Originally Posted by Timbo
I watched it too and I will tell you it made me cringe a little bit. I started my racing life crewing on an Etchells and then a J36, then a J35 back when they first came out, and the skipper was a screamer, just like some of those guys on that program, and as I watched it I remembered why I left him and got my own racing boats, with fewer and fewer crew! Man, I don't miss that!

And I thought it was supposed to be an "Amature" type race? Ken Reed was running the show on the winning NYYC boat, he's about as Pro as you can get!


It was a ProAm event - they were allowed one pro on each boat. I don't mind the yelling - it makes it interesting and cranks up the intensity.

I really liked seeing sailing on big(er) TV - but I was disappointing at the coverage.

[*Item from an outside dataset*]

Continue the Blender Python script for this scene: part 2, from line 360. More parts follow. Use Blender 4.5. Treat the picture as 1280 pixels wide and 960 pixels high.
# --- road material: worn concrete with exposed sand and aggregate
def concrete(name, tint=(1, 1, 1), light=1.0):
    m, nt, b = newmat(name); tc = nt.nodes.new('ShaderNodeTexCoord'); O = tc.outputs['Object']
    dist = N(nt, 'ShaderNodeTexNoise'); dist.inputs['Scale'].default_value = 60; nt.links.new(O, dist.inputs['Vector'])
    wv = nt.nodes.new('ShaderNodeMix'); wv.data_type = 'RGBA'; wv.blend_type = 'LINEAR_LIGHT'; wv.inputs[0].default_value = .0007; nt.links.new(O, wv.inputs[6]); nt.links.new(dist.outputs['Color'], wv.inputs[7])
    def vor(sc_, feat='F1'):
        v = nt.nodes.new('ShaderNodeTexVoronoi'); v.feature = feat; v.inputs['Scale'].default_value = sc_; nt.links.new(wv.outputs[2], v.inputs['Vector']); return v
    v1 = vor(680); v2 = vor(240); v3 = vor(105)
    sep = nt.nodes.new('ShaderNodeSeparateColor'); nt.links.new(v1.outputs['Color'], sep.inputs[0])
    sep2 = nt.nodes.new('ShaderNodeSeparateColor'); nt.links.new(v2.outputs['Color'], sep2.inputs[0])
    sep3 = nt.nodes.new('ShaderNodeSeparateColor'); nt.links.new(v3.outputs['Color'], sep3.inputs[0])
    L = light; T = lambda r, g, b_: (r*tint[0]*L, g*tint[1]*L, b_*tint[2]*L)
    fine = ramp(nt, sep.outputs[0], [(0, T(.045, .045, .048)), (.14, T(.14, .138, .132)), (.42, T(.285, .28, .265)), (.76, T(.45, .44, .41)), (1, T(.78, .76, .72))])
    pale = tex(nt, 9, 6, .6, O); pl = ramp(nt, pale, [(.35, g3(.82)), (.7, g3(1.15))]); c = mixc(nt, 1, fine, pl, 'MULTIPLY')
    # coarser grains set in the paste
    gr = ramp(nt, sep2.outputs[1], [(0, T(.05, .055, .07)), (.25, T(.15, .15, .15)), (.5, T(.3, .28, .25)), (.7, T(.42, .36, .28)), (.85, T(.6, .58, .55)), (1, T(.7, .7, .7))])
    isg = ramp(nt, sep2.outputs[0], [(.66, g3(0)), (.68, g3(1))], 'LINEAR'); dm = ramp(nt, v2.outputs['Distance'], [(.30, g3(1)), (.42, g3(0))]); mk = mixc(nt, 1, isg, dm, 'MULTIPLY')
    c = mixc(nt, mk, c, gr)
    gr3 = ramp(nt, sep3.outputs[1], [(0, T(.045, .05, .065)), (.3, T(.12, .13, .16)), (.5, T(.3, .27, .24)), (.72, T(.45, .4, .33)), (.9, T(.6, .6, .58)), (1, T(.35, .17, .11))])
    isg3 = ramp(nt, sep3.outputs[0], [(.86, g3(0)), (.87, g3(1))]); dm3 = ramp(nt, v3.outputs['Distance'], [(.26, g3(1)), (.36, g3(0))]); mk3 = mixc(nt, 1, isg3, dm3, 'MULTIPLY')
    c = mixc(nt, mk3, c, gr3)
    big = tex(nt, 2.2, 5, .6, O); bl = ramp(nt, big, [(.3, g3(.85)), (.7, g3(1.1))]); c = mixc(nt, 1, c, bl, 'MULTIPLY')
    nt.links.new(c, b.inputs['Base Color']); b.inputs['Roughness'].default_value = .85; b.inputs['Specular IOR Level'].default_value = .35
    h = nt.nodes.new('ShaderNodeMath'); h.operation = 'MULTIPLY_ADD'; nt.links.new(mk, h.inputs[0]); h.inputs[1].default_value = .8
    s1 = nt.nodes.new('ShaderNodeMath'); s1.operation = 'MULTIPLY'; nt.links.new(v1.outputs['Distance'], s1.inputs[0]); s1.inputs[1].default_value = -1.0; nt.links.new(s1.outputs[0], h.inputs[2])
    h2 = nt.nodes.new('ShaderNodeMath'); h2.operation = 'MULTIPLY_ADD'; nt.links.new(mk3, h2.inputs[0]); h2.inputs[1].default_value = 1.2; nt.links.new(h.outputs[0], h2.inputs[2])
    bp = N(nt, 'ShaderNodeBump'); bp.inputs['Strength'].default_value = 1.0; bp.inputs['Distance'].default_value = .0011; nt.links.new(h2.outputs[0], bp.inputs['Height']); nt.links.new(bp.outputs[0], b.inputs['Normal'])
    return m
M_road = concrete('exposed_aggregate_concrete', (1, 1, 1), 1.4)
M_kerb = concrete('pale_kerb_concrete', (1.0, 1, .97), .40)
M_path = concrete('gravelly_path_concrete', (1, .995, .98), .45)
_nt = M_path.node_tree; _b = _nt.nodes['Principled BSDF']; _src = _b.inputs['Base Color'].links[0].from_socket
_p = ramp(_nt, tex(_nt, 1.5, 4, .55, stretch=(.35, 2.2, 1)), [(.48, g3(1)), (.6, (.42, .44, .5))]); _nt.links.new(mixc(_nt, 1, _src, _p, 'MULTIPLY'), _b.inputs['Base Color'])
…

It wasn't luring to me (and I had an idea about what was going on)...I didn't make it all the way through the program before I moved onto something else.

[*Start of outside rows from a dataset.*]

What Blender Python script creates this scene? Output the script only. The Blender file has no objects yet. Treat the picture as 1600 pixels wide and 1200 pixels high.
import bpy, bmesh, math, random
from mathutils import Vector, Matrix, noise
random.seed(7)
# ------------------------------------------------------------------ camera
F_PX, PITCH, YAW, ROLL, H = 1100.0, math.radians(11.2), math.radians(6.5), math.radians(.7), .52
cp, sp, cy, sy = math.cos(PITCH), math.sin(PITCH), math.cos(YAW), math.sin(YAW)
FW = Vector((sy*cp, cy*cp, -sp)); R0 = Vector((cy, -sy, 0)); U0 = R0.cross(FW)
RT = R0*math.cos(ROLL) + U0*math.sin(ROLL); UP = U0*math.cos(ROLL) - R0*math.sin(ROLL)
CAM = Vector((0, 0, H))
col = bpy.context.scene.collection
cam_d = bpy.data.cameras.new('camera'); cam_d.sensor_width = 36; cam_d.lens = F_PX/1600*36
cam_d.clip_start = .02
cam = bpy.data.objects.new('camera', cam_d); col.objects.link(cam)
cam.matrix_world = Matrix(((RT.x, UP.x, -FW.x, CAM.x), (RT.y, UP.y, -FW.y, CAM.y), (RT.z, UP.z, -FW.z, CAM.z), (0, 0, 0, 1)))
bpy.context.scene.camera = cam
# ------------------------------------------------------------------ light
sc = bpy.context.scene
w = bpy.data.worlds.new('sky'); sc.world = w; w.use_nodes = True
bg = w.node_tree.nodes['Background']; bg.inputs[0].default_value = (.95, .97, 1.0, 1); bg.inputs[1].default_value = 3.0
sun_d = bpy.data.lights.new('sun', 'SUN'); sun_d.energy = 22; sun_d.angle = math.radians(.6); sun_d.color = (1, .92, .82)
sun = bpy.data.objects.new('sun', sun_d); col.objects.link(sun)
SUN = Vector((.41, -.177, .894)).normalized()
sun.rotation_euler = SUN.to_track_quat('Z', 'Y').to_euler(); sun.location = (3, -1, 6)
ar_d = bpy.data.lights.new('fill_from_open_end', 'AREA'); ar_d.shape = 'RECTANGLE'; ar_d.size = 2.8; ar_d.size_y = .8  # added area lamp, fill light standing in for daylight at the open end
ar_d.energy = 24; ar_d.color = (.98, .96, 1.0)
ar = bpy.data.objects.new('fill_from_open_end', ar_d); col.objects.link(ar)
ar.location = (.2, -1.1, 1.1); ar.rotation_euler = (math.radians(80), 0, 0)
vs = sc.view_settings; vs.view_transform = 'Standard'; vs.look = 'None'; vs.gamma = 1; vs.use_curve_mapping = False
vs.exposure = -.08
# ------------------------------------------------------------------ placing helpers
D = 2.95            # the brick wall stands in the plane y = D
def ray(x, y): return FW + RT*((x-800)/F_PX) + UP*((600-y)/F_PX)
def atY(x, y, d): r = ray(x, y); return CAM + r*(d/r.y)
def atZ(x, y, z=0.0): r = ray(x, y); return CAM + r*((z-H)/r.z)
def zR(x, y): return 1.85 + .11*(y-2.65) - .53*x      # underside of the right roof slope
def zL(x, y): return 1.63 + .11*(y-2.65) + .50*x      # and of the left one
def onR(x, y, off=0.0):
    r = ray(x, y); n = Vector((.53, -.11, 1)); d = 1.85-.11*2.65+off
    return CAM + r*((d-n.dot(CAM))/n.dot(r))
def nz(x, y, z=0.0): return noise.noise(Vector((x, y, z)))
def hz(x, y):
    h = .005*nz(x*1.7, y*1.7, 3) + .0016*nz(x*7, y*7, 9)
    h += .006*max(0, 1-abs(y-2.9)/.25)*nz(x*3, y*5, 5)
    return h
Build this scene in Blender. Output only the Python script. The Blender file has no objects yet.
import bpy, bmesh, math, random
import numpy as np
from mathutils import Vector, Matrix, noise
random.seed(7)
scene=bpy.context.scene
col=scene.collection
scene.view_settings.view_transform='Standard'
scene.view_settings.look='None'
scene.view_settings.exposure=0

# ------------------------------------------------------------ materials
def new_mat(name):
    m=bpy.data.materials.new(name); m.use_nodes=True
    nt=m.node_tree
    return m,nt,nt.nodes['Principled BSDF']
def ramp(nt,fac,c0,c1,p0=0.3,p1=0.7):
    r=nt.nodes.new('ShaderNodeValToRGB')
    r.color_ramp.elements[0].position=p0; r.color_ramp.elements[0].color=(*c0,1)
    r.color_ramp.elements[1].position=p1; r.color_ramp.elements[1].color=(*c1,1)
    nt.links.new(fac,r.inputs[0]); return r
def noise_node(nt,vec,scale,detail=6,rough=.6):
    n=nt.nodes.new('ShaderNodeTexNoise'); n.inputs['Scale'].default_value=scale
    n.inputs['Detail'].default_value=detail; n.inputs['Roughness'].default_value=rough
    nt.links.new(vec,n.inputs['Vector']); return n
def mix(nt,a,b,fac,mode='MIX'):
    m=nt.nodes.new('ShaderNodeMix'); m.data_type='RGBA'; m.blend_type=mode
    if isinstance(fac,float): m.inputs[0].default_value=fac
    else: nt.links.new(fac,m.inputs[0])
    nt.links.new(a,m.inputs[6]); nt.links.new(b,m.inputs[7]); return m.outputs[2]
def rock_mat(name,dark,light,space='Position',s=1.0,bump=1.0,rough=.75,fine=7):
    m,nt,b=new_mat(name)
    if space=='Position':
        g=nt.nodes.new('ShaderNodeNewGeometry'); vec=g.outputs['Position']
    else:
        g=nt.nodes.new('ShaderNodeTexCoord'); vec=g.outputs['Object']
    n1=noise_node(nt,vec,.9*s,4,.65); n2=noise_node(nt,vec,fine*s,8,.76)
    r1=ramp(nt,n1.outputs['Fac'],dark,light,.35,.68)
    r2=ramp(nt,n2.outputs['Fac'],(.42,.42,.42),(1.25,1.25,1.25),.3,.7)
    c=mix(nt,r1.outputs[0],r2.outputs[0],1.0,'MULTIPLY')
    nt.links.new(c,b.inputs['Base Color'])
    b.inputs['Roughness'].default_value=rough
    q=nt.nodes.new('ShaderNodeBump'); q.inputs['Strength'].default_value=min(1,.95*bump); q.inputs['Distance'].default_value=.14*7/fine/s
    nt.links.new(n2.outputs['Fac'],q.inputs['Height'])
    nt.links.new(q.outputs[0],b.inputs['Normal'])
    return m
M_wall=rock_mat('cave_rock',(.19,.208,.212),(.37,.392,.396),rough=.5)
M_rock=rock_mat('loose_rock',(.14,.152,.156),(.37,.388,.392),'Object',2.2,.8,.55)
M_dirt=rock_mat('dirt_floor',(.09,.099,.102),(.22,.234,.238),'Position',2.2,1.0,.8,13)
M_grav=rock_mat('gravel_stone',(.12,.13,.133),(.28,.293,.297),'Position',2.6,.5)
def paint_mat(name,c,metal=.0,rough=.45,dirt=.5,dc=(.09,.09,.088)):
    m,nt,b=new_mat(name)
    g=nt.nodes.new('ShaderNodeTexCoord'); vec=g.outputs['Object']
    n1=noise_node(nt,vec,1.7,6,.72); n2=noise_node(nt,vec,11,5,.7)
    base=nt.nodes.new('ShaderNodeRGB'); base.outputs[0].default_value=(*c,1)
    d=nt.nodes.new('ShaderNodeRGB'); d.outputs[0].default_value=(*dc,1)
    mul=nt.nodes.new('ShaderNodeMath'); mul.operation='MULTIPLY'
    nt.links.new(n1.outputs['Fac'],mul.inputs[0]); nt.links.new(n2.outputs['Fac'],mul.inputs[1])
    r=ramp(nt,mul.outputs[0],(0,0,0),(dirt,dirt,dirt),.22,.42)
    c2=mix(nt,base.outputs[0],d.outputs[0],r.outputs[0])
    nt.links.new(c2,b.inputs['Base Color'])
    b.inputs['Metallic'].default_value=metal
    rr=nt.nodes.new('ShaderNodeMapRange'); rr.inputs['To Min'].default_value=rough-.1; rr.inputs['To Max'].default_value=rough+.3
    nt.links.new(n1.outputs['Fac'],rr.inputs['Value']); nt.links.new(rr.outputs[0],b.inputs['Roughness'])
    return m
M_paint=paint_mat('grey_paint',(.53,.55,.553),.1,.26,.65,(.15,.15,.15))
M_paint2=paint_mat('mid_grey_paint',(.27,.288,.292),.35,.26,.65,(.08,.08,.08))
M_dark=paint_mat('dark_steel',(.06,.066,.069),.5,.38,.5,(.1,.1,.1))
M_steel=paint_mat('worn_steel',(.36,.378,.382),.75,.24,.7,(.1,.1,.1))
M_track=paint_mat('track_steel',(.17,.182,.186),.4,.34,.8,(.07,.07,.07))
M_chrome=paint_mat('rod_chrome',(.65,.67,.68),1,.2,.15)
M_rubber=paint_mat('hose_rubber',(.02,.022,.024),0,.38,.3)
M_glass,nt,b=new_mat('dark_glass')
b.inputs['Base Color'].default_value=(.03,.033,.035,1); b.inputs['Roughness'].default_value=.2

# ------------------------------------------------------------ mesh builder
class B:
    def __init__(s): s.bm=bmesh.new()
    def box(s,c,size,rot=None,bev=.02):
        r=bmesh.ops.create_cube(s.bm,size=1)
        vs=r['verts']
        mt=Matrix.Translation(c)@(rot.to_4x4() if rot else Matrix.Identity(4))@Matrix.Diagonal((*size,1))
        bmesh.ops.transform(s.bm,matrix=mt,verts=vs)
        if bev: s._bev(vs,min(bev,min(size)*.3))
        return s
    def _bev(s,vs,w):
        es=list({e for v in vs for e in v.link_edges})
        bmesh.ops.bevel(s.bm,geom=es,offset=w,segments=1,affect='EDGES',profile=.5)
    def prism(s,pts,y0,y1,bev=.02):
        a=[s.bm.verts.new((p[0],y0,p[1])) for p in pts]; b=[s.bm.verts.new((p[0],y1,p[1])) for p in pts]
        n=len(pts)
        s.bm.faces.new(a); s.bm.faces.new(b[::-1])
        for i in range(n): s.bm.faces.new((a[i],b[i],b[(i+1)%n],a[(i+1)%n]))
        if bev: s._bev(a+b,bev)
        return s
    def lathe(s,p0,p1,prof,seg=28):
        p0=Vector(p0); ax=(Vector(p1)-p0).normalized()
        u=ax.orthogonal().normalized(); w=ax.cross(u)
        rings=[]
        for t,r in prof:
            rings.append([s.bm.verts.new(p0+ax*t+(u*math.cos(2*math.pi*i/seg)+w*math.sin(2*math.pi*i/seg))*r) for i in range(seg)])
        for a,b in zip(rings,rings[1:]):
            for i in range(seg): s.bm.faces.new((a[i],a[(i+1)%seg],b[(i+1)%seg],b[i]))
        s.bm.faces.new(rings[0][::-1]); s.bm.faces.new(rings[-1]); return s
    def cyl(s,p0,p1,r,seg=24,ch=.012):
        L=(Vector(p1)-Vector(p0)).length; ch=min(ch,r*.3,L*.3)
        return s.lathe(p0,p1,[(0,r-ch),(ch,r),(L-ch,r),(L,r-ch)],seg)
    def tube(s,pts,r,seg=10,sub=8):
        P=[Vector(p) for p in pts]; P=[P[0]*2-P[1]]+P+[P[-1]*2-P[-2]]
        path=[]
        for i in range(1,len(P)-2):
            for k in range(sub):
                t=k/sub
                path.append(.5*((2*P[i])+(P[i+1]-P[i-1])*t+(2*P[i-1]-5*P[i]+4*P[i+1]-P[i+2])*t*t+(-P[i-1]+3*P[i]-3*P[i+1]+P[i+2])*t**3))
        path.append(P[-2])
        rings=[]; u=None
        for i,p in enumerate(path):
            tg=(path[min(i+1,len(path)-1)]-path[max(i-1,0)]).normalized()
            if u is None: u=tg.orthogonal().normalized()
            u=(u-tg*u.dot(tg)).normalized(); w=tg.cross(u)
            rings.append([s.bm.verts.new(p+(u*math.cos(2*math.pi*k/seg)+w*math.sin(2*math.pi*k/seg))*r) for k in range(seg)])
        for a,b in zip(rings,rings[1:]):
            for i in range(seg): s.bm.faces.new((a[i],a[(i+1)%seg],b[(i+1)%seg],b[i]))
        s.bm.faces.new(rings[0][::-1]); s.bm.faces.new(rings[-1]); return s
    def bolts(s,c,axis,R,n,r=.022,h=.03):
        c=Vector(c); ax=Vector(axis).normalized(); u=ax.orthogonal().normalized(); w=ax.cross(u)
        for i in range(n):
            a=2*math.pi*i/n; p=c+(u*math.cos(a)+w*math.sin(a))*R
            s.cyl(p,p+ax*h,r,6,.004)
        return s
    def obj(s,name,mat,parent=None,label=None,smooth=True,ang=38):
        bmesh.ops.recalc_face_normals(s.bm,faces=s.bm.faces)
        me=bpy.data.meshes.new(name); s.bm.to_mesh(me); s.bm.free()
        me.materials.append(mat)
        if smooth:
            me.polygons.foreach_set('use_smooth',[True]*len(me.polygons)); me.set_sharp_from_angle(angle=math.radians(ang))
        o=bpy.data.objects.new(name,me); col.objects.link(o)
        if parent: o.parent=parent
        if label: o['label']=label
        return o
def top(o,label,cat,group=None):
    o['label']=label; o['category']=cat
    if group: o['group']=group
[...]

Thinking about the other sporting events I watch, the big allure is that I get to form my own opinion while watching and I can second guess whether or not they should have gone for it on 4th down, pitted with only 12 laps to go, or replaced the pitcher in the 7th inning. I get to watch those decisions, made on the field and made in my armchair, play out.

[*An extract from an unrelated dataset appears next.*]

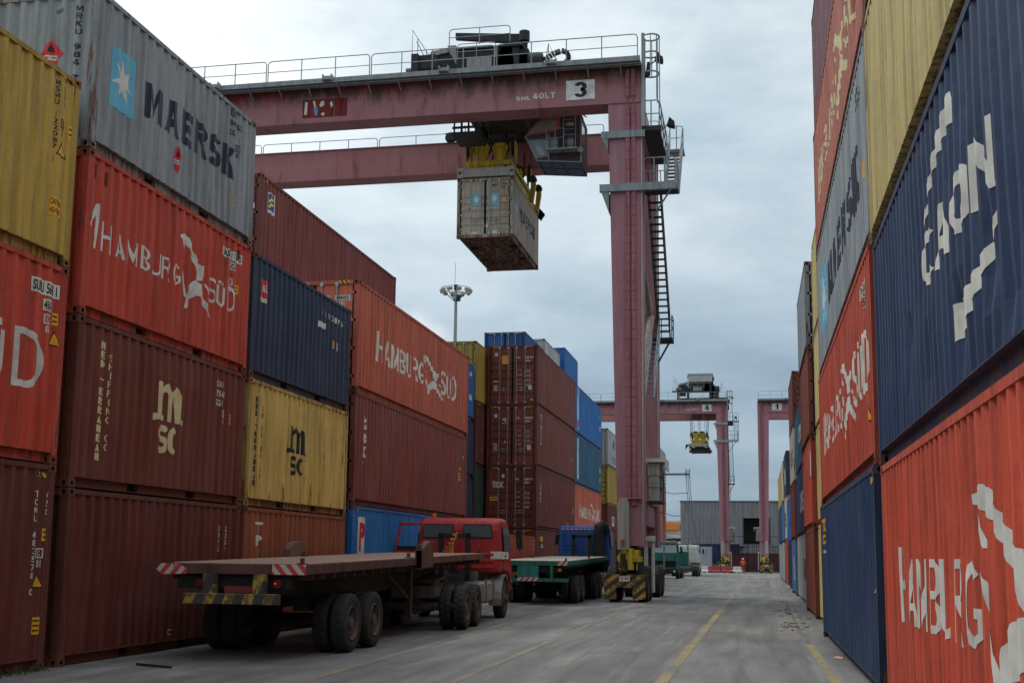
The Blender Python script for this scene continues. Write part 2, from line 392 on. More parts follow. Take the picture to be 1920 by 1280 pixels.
def cached(key, fn):
    if key not in _MC:
        mb = fn(); me = bpy.data.meshes.new(key[0]); me.from_pydata(mb.v, [], mb.f)
        nm = max(mb.m)+1
        for i in range(nm): me.materials.append(None)
        me.polygons.foreach_set('material_index', mb.m)
        bm = bmesh.new(); bm.from_mesh(me); bmesh.ops.recalc_face_normals(bm, faces=bm.faces); bm.to_mesh(me); bm.free()
        _MC[key] = me
    return _MC[key]
def inst(key, fn, mats, parent, loc=(0, 0, 0), scale=None):
    o = bpy.data.objects.new(key[0], cached(key, fn)); COL.objects.link(o); o.parent = parent; o.location = loc
    if scale: o.scale = scale
    for i, m in enumerate(mats):
        o.material_slots[i].link = 'OBJECT'; o.material_slots[i].material = m
    return o
def m_casting():
    """corner casting with oval holes sunk into its faces"""
    b = MB(); X, Y, Z = .081, .089, .059
    def face(c, a, bb, ha, hb, ra, rb, nrm):
        c = Vector(c); a = Vector(a); bb = Vector(bb); nrm = Vector(nrm); K = 12; o = []; i1 = []; i2 = []
        for k in range(K):
            t = 2*math.pi*(k+.5)/K; ct, st = math.cos(t), math.sin(t)
            q = min(ha/abs(ct) if abs(ct) > 1e-6 else 9, hb/abs(st) if abs(st) > 1e-6 else 9)
            o.append(c+a*ct*q+bb*st*q); i1.append(c+a*ct*ra+bb*st*rb); i2.append(i1[-1]-nrm*.03)
        for k in range(K):
            j = (k+1) % K; b.poly([o[k], o[j], i1[j], i1[k]], 0); b.poly([i1[k], i1[j], i2[j], i2[k]], 1)
        for (sa, sb) in ((1, 1), (-1, 1), (-1, -1), (1, -1)):
            cr = c+a*sa*ha+bb*sb*hb; near = sorted(o, key=lambda p: (p-cr).length)[:2]
            b.poly([cr, near[0], near[1]], 0)
        b.poly(i2, 1)
    face((X, 0, 0), (0, 1, 0), (0, 0, 1), Y, Z, .038, .034, (1, 0, 0)); face((-X, 0, 0), (0, 1, 0), (0, 0, 1), Y, Z, .038, .034, (-1, 0, 0))
    face((0, Y, 0), (1, 0, 0), (0, 0, 1), X, Z, .032, .04, (0, 1, 0)); face((0, -Y, 0), (1, 0, 0), (0, 0, 1), X, Z, .032, .04, (0, -1, 0))
    b.poly([(-X, -Y, Z), (X, -Y, Z), (X, Y, Z), (-X, Y, Z)], 0); b.poly([(-X, -Y, -Z), (X, -Y, -Z), (X, Y, -Z), (-X, Y, -Z)], 0)
    return b
def m_frame(L, H, det):
    b = MB(); W = 1.219
    for sx in (-1, 1):
        def X(a, c): return (min(sx*a, sx*c), max(sx*a, sx*c))
        for ya, yb in ((.004, .155), (L-.155, L-.004)):
            b.box(*X(W-.13, W-.002), ya, yb, .119, H-.119, 0)
        b.box(*X(W-.07, W-.001), .18, L-.18, H-.085, H-.012, 0)
        x0, x1 = X(W-.16, W-.080)
        if L < 8:
            c = L/2; segs = [(.18, c-1.2), (c-.85, c+.85), (c+1.2, L-.18)]
            for a, d in segs: b.box(x0, x1, a, d, .012, .150, 0)
            for a, d in ((c-1.2, c-.85), (c+.85, c+1.2)):
                b.box(x0, x1, a, d, .012, .03, 0)
                b.box(*X(W-.50, W-.161), a, d, .03, .148, 1)
        else:
            b.box(*X(W-.16, W-.080), .18, L-.18, .012, .150, 0)
        b.box(*X(W-.16, W-.004), .156, L-.156, .152, .168, 0)
    for ya, yb in ((.012, .10), (L-.10, L-.012)):
        b.box(-W+.165, W-.165, ya, yb, H-.115, H-.004, 0)
        b.box(-W+.165, W-.165, ya, yb, .008, .148, 0)
    n = int(L/.42)
    for i in range(n):
        y = .3+(L-.6)*i/(n-1); b.box(-W+.165, W-.165, y-.025, y+.025, .03, .146, 0)
    return b
NZ = 9
def bow(L, H, seed, dents):
    """gentle uneven bowing of a side panel plus a few knocks; d(y, z) added to the rib depth"""
    def f(s, z):
        u = max(0, min(1, (z-.14)/(H-.22))); win = min(1, 5*u)*min(1, 5*(1-u))*min(1, max(0, s-.15))*min(1, max(0, L-.15-s))
        if win <= 0: return 0
        n = mnoise.noise(Vector((s*.55, z*.75, seed*7.3)))*.022+mnoise.noise(Vector((s*1.7, z*1.6, seed*3.1+9)))*.010
        for ds, dz, r, dep in dents:
            k = ((s-ds)/r)**2+((z-dz)/(r*1.3))**2
            if k < 1: n -= dep*(1-k)**1.5
        return n*win
    return f
def m_side(L, H, f):
    b = MB(); pr = prof(.155, L-.155)
    if L > 8: 
        zs = [.166+(H-.241)*k/NZ for k in range(NZ+1)]
    else: zs = [.166+(H-.241)*k/NZ for k in range(NZ+1)]
    for s, d in pr: b.v += [(1.211+d+f(s, z), s, z) for z in zs]
    for i in range(len(pr)-1):
        for k in range(NZ): a = i*(NZ+1)+k; b.f.append((a, a+NZ+1, a+NZ+2, a+1)); b.m.append(0)
    return b
def side_surf(L, side, H, f):
    pr = prof(.155, L-.155); zs = [.166+(H-.241)*k/NZ for k in range(NZ+1)]
    def fz(s, z):       # same piecewise heights as the panel mesh
        k = max(0, min(NZ-1, int((z-zs[0])/(zs[1]-zs[0])))); t = (z-zs[k])/(zs[1]-zs[0]); return f(s, zs[k])*(1-t)+f(s, zs[k+1])*t
    ss = [q for q, d in pr]
    def F(s, z):
        import bisect as bs
        i = max(1, min(len(ss)-1, bs.bisect_right(ss, s))); t = (s-ss[i-1])/max(1e-6, ss[i]-ss[i-1]); t = max(0, min(1, t))
        return fz(ss[i-1], z)*(1-t)+fz(ss[i], z)*t
    if side > 0: return ss, (lambda s, z, off: (1.211+dep_at(pr, s)+F(s, z)+off, s, z)), zs
    return [L-s for s in ss], (lambda s, z, off: (-(1.211+dep_at(pr, L-s)+F(L-s, z)+off), L-s, z)), zs
EPR = prof(-1.09, 1.09, .242, .045)
def m_end(L, H):
    b = MB(); a = None
    for s, d in EPR:
        p = [(s, .02-d, .14), (s, .02-d, H-.11)]
        if a: b.poly([a[0], p[0], p[1], a[1]])
        a = p
    return b
END_SURF = ([s for s, d in EPR], lambda s, z, off: (s, .02-dep_at(EPR, s)-off, z))
DOOR_SURF = ([], lambda s, z, off: (s, .045-off, z))
def m_leaf(H):
    """one door leaf, hinge side at -x, with pressed horizontal bands, gasket and hinges"""
    b = MB(); z0, z1 = .155, H-.12; x0, x1 = -1.088, -.006; a = None
    hs = [z0, z0+.10]; n = 5; top = .62
    zz = [(z0, 0)]
    for i in range(n):
        c = z0+.16+(z1-top-z0-.16)*(i+.25)/n
        zz += [(c, 0), (c+.045, .035), (c+.145, .035), (c+.19, 0)]
    zz.append((z1, 0))
    for z, d in zz:
        p = [(x0+.05, .045+d, z), (x1-.04, .045+d, z)]
        if a: b.poly([a[0], a[1], p[1], p[0]])
        a = p
    b.box(x0, x0+.05, .035, .085, z0, z1, 1); b.box(x1-.04, x1, .035, .085, z0, z1, 1)
    for i in range(4):
        z = z0+.22+(z1-z0-.44)*i/3; b.box(x0-.06, x0+.09, .004, .034, z-.035, z+.035, 0)
    return b
def m_bar(H):
    b = MB(); b.tube([(0, 0, .10), (0, 0, H-.05)], .017, 8)
    for z in (.15, H-.115): b.box(-.045, .045, -.02, .05, z-.05, z+.05)
    for z in (H*.32, H*.55, H*.8): b.box(-.035, .035, -.012, .045, z-.018, z+.018)
    return b
def m_handle():
    b = MB(); b.tube([(0, 0, 0), (.12, -.012, .02), (.38, -.012, -.005)], .011, 6); b.box(.16, .21, -.02, .03, -.03, .04); return b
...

I'm sure they were trying to get the entire event into one time segment but the coverage of this sailing event felt so compressed I felt like it lost all the nuances of sailing that make it so interesting. Shifts, tactics, etc. were downplayed or not explained. I never got any sensation of the racing area and the introduction of the teams was lacking (beyond some glorification for sailing 7 months pregnant or highlighting a few superstars). During game day, the players themselves aren't necessarily the headline anymore - their actions exceeding or not meeting expectations are. Success and failure is the theme. Terrific sporting events make great stories with twists, turns, and suspense with someone succeeding and someone failing...this coverage was like reading the obituary section.